We do have a "Feast of the Holy Name of Jesus Christ." He is one with with the Father, but he has his own name. And the angel gives an announcement that's not unlike Yahweh's in Exodus 34:
"...You shall call his name Jesus. He will be great and will be called the Son of the Most High. And the Lord God will give to him the throne of his father David, and he will reign over the house of Jacob forever, and of his kingdom there will be no end." (Luke 1:31-33)
Luke tells of the Revelation, the Meaning, and the Giving of the name of our God, Jesus Christ. The commandment in Exodus still applies to us: "You shall not take [on] the name of Jesus Christ in vain."

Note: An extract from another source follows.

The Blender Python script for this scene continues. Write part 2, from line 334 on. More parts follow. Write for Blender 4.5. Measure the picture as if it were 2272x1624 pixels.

The name of Jesus was given to us. We have taken it. Praise God, and may we not take it in vain!
Lectionary Resonances
Exodus 34:1-9 is the announcement of Yahweh's name, and the OT parallel to Luke 2:21. Everything Yahweh says about himself is true of Jesus.
In seven verses, St. Paul writes the name "Jesus Christ" four times (Rom. 1:1-7). But look at the way he talks about Jesus in vv. 5-6: Jesus Christ, "through whom we have received grace and apostleship to bring about the obedience of faith for the sake of his name among all the nations, including you who are called to belong to Jesus Christ...". This part of Paul’s ministry can be understood as the conclusion of two biblical premises: Our God says not to take his name in vain (Exod. 20:7) and our God’s name is Jesus (Luke 2:21). The office Paul has received is for the sake of bringing about obedience among those who belong to Jesus. That obedience has to do with Jesus' name throughout the world.
Paul's concern has to do with Psalm 8. Verses 1 and 9 of Psalm 8 repeat, forming an inclusio around the other seven verses: "O Yahweh, our Lord, how majestic is your name in all the earth!" The purpose of the existence of Paul's apostolic office, and the existence of all the institutions of the Church—the Scripture, the lectionary, the liturgy, the sacraments, the clergy, the calendar, etc.—is to bring about the obedience that majestifies the name of Jesus. "What is man that you are mindful of him?" (v. 4) Man is called to take Jesus' name, to obey him, and bear fruit.
I'll close by claiming, candidly, and citing no historical evidence, that the Western Church knew what she was doing when she put these twin feasts eight days after Christmas, on the Roman calendar's New Year's Day.
In the Church we don’t conceive of "New Year’s Resolutions" as self-determined goals for self-improvement.
"Resolutions", described by these texts, must simply be the obedience for which the institutions of the Church exist, and which majestify the name of Jesus.